▸ Exercise goal
Restate the complete material exactly.

▸ Given information
+++

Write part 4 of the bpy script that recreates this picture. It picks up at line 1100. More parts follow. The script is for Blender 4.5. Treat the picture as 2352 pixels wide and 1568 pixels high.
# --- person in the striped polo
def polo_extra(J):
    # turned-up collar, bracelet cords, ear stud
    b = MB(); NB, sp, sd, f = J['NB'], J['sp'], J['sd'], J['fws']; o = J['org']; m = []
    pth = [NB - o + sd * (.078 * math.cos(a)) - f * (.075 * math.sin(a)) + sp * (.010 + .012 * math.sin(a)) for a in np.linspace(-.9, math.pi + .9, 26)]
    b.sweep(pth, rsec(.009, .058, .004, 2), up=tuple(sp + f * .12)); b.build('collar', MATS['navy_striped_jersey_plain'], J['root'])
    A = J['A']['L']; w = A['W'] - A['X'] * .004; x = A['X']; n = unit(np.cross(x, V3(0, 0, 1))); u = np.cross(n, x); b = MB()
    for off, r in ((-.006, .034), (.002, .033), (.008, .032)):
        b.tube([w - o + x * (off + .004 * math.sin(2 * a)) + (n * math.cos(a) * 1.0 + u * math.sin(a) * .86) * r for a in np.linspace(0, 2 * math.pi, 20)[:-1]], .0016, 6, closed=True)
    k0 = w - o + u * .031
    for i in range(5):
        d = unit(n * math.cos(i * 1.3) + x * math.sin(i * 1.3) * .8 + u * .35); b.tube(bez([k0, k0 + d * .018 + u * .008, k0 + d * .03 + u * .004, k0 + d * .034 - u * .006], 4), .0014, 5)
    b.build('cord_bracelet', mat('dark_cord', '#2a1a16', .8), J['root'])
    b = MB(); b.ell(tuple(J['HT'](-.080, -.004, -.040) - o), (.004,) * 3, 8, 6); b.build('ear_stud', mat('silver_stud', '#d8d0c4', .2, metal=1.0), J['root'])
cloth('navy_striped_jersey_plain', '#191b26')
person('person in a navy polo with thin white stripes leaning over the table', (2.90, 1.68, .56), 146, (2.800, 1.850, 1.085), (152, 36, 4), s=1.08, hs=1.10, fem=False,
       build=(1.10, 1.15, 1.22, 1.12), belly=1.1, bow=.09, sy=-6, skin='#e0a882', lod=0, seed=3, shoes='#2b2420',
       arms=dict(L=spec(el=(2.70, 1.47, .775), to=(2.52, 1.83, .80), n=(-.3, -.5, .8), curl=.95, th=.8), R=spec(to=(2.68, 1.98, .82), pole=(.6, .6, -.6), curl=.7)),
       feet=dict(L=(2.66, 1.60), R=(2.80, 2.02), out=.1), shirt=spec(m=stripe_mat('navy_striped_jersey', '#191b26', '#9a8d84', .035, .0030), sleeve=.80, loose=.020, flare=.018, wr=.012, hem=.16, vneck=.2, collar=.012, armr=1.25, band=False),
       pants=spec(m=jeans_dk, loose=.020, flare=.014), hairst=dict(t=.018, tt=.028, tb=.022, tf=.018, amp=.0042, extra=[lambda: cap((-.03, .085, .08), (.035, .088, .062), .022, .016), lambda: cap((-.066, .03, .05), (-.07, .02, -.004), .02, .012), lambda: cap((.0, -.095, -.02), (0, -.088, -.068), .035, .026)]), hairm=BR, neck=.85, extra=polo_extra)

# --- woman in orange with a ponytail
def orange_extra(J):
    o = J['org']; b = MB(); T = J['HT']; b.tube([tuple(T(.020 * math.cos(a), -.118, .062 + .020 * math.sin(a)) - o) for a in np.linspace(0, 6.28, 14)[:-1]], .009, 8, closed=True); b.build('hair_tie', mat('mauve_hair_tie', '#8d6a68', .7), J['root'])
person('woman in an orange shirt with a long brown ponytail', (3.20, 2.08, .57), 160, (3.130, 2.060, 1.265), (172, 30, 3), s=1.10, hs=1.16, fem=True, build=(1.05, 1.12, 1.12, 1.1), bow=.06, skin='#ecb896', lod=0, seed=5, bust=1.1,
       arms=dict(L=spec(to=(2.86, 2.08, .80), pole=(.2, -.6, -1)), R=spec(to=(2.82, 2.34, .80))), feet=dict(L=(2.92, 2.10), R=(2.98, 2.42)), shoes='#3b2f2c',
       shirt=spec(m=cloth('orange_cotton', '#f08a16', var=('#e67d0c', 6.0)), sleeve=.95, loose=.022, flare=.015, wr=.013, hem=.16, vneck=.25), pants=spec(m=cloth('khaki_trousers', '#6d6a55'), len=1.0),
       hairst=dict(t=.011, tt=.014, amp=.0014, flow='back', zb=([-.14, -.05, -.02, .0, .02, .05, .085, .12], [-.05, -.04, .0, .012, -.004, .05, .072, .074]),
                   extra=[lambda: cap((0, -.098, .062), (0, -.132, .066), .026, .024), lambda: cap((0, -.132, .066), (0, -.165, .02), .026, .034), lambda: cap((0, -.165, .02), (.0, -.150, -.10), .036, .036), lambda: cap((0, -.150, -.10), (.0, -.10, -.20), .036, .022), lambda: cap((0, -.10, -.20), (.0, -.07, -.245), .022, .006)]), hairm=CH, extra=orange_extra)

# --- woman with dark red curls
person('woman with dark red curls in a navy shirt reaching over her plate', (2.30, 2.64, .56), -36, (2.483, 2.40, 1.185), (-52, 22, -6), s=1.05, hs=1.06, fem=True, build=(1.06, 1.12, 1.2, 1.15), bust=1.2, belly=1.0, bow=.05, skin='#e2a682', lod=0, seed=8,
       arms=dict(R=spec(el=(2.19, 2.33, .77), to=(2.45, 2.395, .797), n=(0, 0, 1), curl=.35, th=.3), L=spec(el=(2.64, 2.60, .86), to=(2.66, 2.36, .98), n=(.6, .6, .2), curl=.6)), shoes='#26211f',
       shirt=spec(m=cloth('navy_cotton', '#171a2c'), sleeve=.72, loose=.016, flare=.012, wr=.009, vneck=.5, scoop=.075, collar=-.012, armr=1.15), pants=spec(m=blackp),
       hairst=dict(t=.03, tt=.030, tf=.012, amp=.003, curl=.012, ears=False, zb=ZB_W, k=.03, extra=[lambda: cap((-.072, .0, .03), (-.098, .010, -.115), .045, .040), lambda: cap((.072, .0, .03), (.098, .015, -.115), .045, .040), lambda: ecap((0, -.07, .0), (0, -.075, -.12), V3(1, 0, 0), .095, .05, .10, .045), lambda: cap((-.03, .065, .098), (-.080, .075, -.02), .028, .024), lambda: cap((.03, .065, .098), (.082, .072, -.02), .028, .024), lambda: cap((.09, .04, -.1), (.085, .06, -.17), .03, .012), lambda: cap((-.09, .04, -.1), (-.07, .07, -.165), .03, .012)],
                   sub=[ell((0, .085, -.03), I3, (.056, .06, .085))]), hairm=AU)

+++

▸ Full solution
Write part 4 of the bpy script that recreates this picture. It picks up at line 1100. More parts follow. The script is for Blender 4.5. Treat the picture as 2352 pixels wide and 1568 pixels high.
# --- person in the striped polo
def polo_extra(J):
    # turned-up collar, bracelet cords, ear stud
    b = MB(); NB, sp, sd, f = J['NB'], J['sp'], J['sd'], J['fws']; o = J['org']; m = []
    pth = [NB - o + sd * (.078 * math.cos(a)) - f * (.075 * math.sin(a)) + sp * (.010 + .012 * math.sin(a)) for a in np.linspace(-.9, math.pi + .9, 26)]
    b.sweep(pth, rsec(.009, .058, .004, 2), up=tuple(sp + f * .12)); b.build('collar', MATS['navy_striped_jersey_plain'], J['root'])
    A = J['A']['L']; w = A['W'] - A['X'] * .004; x = A['X']; n = unit(np.cross(x, V3(0, 0, 1))); u = np.cross(n, x); b = MB()
    for off, r in ((-.006, .034), (.002, .033), (.008, .032)):
        b.tube([w - o + x * (off + .004 * math.sin(2 * a)) + (n * math.cos(a) * 1.0 + u * math.sin(a) * .86) * r for a in np.linspace(0, 2 * math.pi, 20)[:-1]], .0016, 6, closed=True)
    k0 = w - o + u * .031
    for i in range(5):
        d = unit(n * math.cos(i * 1.3) + x * math.sin(i * 1.3) * .8 + u * .35); b.tube(bez([k0, k0 + d * .018 + u * .008, k0 + d * .03 + u * .004, k0 + d * .034 - u * .006], 4), .0014, 5)
    b.build('cord_bracelet', mat('dark_cord', '#2a1a16', .8), J['root'])
    b = MB(); b.ell(tuple(J['HT'](-.080, -.004, -.040) - o), (.004,) * 3, 8, 6); b.build('ear_stud', mat('silver_stud', '#d8d0c4', .2, metal=1.0), J['root'])
cloth('navy_striped_jersey_plain', '#191b26')
person('person in a navy polo with thin white stripes leaning over the table', (2.90, 1.68, .56), 146, (2.800, 1.850, 1.085), (152, 36, 4), s=1.08, hs=1.10, fem=False,
       build=(1.10, 1.15, 1.22, 1.12), belly=1.1, bow=.09, sy=-6, skin='#e0a882', lod=0, seed=3, shoes='#2b2420',
       arms=dict(L=spec(el=(2.70, 1.47, .775), to=(2.52, 1.83, .80), n=(-.3, -.5, .8), curl=.95, th=.8), R=spec(to=(2.68, 1.98, .82), pole=(.6, .6, -.6), curl=.7)),
       feet=dict(L=(2.66, 1.60), R=(2.80, 2.02), out=.1), shirt=spec(m=stripe_mat('navy_striped_jersey', '#191b26', '#9a8d84', .035, .0030), sleeve=.80, loose=.020, flare=.018, wr=.012, hem=.16, vneck=.2, collar=.012, armr=1.25, band=False),
       pants=spec(m=jeans_dk, loose=.020, flare=.014), hairst=dict(t=.018, tt=.028, tb=.022, tf=.018, amp=.0042, extra=[lambda: cap((-.03, .085, .08), (.035, .088, .062), .022, .016), lambda: cap((-.066, .03, .05), (-.07, .02, -.004), .02, .012), lambda: cap((.0, -.095, -.02), (0, -.088, -.068), .035, .026)]), hairm=BR, neck=.85, extra=polo_extra)

# --- woman in orange with a ponytail
def orange_extra(J):
    o = J['org']; b = MB(); T = J['HT']; b.tube([tuple(T(.020 * math.cos(a), -.118, .062 + .020 * math.sin(a)) - o) for a in np.linspace(0, 6.28, 14)[:-1]], .009, 8, closed=True); b.build('hair_tie', mat('mauve_hair_tie', '#8d6a68', .7), J['root'])
person('woman in an orange shirt with a long brown ponytail', (3.20, 2.08, .57), 160, (3.130, 2.060, 1.265), (172, 30, 3), s=1.10, hs=1.16, fem=True, build=(1.05, 1.12, 1.12, 1.1), bow=.06, skin='#ecb896', lod=0, seed=5, bust=1.1,
       arms=dict(L=spec(to=(2.86, 2.08, .80), pole=(.2, -.6, -1)), R=spec(to=(2.82, 2.34, .80))), feet=dict(L=(2.92, 2.10), R=(2.98, 2.42)), shoes='#3b2f2c',
       shirt=spec(m=cloth('orange_cotton', '#f08a16', var=('#e67d0c', 6.0)), sleeve=.95, loose=.022, flare=.015, wr=.013, hem=.16, vneck=.25), pants=spec(m=cloth('khaki_trousers', '#6d6a55'), len=1.0),
       hairst=dict(t=.011, tt=.014, amp=.0014, flow='back', zb=([-.14, -.05, -.02, .0, .02, .05, .085, .12], [-.05, -.04, .0, .012, -.004, .05, .072, .074]),
                   extra=[lambda: cap((0, -.098, .062), (0, -.132, .066), .026, .024), lambda: cap((0, -.132, .066), (0, -.165, .02), .026, .034), lambda: cap((0, -.165, .02), (.0, -.150, -.10), .036, .036), lambda: cap((0, -.150, -.10), (.0, -.10, -.20), .036, .022), lambda: cap((0, -.10, -.20), (.0, -.07, -.245), .022, .006)]), hairm=CH, extra=orange_extra)

# --- woman with dark red curls
person('woman with dark red curls in a navy shirt reaching over her plate', (2.30, 2.64, .56), -36, (2.483, 2.40, 1.185), (-52, 22, -6), s=1.05, hs=1.06, fem=True, build=(1.06, 1.12, 1.2, 1.15), bust=1.2, belly=1.0, bow=.05, skin='#e2a682', lod=0, seed=8,
       arms=dict(R=spec(el=(2.19, 2.33, .77), to=(2.45, 2.395, .797), n=(0, 0, 1), curl=.35, th=.3), L=spec(el=(2.64, 2.60, .86), to=(2.66, 2.36, .98), n=(.6, .6, .2), curl=.6)), shoes='#26211f',
       shirt=spec(m=cloth('navy_cotton', '#171a2c'), sleeve=.72, loose=.016, flare=.012, wr=.009, vneck=.5, scoop=.075, collar=-.012, armr=1.15), pants=spec(m=blackp),
       hairst=dict(t=.03, tt=.030, tf=.012, amp=.003, curl=.012, ears=False, zb=ZB_W, k=.03, extra=[lambda: cap((-.072, .0, .03), (-.098, .010, -.115), .045, .040), lambda: cap((.072, .0, .03), (.098, .015, -.115), .045, .040), lambda: ecap((0, -.07, .0), (0, -.075, -.12), V3(1, 0, 0), .095, .05, .10, .045), lambda: cap((-.03, .065, .098), (-.080, .075, -.02), .028, .024), lambda: cap((.03, .065, .098), (.082, .072, -.02), .028, .024), lambda: cap((.09, .04, -.1), (.085, .06, -.17), .03, .012), lambda: cap((-.09, .04, -.1), (-.07, .07, -.165), .03, .012)],
                   sub=[ell((0, .085, -.03), I3, (.056, .06, .085))]), hairm=AU)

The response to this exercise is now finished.